The London Coffee House, Philadelphia

The London Coffee House building was a three-story wooden structure, with an attic that some historians count as the fourth story. There was a wooden awning one-story high extending out to cover the sidewalk before the coffee house. The entrance was on Market (then known as High) Street. Bradford gave up the coffee house when he joined the newly formed Revolutionary army as major, later becoming a colonel. When the British entered the city in September, 1777, the officers resorted to the London Coffee House, which was much frequented by Tory sympathizers.

The last of the celebrated coffee houses in Philadelphia was built in 1773 under the name of the City Tavern , which later became known as the Merchants coffee house, possibly after the house of the same name that was then famous in New York. It stood in Second Street near Walnut Street.  The City Tavern was patterned after the best London coffee houses; and when opened, it was looked upon as the finest and largest of its kind in America. City Tavern was 3 stories high, built of brick, and had several large club rooms, two of which were connected by a wide doorway that, when open, made a large dining room 50 feet long.
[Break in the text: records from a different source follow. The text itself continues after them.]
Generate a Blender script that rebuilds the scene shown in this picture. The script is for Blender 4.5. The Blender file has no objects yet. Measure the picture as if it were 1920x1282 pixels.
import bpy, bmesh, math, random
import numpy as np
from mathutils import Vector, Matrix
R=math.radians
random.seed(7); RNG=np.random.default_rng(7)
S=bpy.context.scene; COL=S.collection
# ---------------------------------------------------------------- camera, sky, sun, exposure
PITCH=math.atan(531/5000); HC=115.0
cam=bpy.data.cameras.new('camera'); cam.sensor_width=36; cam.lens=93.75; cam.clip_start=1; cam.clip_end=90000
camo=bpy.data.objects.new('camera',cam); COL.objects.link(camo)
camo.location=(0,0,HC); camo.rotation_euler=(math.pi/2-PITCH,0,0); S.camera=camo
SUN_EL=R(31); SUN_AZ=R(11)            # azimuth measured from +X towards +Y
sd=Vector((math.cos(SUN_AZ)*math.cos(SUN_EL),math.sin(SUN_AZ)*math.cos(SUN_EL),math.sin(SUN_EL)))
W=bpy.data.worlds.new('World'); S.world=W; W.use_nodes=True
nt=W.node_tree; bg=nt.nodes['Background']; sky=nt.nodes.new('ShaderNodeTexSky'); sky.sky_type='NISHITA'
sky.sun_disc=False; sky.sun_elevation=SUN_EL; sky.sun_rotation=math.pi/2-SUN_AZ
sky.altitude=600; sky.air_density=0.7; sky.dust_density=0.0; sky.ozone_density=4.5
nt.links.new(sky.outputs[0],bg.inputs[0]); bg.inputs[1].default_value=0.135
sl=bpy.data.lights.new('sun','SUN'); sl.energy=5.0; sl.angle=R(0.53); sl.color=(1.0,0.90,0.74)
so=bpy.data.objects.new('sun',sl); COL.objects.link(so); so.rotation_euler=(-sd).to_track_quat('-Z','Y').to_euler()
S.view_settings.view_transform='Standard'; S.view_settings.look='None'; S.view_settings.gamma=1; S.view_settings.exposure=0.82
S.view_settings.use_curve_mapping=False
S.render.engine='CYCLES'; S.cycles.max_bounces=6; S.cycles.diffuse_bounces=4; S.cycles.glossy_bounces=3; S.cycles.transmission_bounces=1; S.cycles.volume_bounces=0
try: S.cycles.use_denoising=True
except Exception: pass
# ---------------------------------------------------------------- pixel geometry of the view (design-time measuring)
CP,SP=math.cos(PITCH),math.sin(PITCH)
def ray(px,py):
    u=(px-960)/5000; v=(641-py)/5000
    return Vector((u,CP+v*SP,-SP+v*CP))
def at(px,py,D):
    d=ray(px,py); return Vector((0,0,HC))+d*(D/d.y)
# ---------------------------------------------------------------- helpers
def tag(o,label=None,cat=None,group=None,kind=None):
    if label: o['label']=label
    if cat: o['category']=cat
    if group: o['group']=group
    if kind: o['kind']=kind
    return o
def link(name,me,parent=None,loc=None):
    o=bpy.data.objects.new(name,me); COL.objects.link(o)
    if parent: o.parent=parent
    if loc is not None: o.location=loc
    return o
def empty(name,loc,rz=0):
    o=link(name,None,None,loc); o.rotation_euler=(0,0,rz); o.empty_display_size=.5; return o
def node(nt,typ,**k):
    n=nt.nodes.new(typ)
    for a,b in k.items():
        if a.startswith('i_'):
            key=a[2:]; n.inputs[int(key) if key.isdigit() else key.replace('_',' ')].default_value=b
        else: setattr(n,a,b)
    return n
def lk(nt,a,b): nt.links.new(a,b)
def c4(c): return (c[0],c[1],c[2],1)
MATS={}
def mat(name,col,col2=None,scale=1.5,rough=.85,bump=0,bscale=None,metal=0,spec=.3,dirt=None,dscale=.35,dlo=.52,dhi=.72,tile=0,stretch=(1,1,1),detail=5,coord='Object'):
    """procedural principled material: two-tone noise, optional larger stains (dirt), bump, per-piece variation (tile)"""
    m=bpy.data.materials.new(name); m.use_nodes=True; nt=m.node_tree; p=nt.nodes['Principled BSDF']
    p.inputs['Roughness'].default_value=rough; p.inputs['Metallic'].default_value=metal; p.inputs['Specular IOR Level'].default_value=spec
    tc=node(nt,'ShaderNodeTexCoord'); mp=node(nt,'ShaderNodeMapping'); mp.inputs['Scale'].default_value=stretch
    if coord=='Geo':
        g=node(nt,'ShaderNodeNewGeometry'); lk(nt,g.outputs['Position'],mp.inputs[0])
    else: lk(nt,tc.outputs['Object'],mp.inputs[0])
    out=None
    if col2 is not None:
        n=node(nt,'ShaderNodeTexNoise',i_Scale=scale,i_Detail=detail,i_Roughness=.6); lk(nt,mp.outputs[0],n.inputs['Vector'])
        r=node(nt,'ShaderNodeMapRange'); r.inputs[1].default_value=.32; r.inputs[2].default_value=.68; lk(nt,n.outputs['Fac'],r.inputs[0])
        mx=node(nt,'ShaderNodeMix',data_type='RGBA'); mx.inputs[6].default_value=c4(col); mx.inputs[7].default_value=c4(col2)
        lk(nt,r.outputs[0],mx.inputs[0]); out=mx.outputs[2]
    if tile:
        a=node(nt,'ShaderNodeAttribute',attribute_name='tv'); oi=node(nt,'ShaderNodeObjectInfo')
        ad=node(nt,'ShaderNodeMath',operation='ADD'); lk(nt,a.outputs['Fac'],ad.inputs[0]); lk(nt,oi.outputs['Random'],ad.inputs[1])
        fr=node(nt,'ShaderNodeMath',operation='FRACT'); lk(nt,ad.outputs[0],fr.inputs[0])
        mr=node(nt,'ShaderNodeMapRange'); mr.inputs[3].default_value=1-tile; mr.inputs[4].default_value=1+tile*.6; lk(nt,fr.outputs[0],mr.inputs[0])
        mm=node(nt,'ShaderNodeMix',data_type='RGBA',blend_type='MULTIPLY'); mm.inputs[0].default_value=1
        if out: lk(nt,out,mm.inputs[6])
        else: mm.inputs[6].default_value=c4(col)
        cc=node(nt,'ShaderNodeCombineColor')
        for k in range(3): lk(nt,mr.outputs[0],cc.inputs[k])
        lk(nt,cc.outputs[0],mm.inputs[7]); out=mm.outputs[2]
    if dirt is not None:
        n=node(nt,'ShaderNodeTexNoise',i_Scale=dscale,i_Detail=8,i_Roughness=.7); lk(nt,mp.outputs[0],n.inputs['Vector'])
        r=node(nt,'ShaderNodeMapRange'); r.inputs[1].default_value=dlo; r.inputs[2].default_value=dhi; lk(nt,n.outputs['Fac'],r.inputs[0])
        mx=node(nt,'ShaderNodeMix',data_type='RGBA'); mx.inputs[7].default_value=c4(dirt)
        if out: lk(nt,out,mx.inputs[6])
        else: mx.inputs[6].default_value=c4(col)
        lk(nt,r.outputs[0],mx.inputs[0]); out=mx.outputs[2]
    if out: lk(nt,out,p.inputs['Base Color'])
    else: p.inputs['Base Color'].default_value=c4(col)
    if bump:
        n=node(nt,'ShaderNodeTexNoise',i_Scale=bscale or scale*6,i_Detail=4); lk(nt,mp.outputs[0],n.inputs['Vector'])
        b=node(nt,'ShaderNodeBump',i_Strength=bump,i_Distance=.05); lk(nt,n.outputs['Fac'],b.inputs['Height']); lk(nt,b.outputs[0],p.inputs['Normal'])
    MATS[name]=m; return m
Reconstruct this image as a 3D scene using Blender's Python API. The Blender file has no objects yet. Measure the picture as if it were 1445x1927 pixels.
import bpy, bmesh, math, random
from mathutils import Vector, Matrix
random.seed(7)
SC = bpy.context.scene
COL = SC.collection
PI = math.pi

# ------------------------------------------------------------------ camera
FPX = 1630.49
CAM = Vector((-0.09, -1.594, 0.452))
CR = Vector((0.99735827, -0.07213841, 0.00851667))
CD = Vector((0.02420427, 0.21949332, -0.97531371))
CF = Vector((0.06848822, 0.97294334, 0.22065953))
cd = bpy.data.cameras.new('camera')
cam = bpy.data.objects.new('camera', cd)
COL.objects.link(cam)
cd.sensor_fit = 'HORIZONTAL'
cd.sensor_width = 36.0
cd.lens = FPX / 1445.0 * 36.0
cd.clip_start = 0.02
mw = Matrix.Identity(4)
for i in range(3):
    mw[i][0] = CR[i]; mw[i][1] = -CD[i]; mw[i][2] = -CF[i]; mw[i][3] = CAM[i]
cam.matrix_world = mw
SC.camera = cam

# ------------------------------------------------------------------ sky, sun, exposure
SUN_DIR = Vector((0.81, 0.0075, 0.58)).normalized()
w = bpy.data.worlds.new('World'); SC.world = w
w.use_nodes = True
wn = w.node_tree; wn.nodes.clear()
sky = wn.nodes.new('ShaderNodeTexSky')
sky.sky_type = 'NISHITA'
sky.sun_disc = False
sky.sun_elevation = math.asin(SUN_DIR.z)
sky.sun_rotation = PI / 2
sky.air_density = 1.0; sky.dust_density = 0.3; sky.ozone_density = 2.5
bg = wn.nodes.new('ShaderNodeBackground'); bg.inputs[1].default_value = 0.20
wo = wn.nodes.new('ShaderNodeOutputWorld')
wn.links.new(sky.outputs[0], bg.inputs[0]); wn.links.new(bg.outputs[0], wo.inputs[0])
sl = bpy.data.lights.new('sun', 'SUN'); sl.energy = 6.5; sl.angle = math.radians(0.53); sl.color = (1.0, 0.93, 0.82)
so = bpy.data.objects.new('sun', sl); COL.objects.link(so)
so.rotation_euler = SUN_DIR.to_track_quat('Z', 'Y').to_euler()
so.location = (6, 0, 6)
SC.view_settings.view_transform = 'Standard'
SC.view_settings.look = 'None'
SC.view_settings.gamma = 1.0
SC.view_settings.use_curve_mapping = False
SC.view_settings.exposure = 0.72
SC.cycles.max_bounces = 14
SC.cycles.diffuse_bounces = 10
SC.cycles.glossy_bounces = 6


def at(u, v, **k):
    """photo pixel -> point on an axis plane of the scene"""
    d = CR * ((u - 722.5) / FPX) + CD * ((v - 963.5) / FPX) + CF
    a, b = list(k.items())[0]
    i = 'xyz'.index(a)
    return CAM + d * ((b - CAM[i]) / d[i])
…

The gentlefolk of the city resorted to the City Tavern  after the Revolution as they had to Bradford's coffee house before. However, before reaching this high estate, it once was near destruction at the hands of the Tories, who threatened to tear it down. That was when it was proposed to hold a banquet there in honor of Mrs. George Washington, who had stopped in the city in 1776 while on the way to meet her distinguished husband, then at Cambridge in Massachusetts, taking over command of the American army. Trouble was averted by Mrs. Washington tactfully declining to appear at the tavern.  After peace came, the City Tavern was the scene of many of the fashionable entertainments of the period.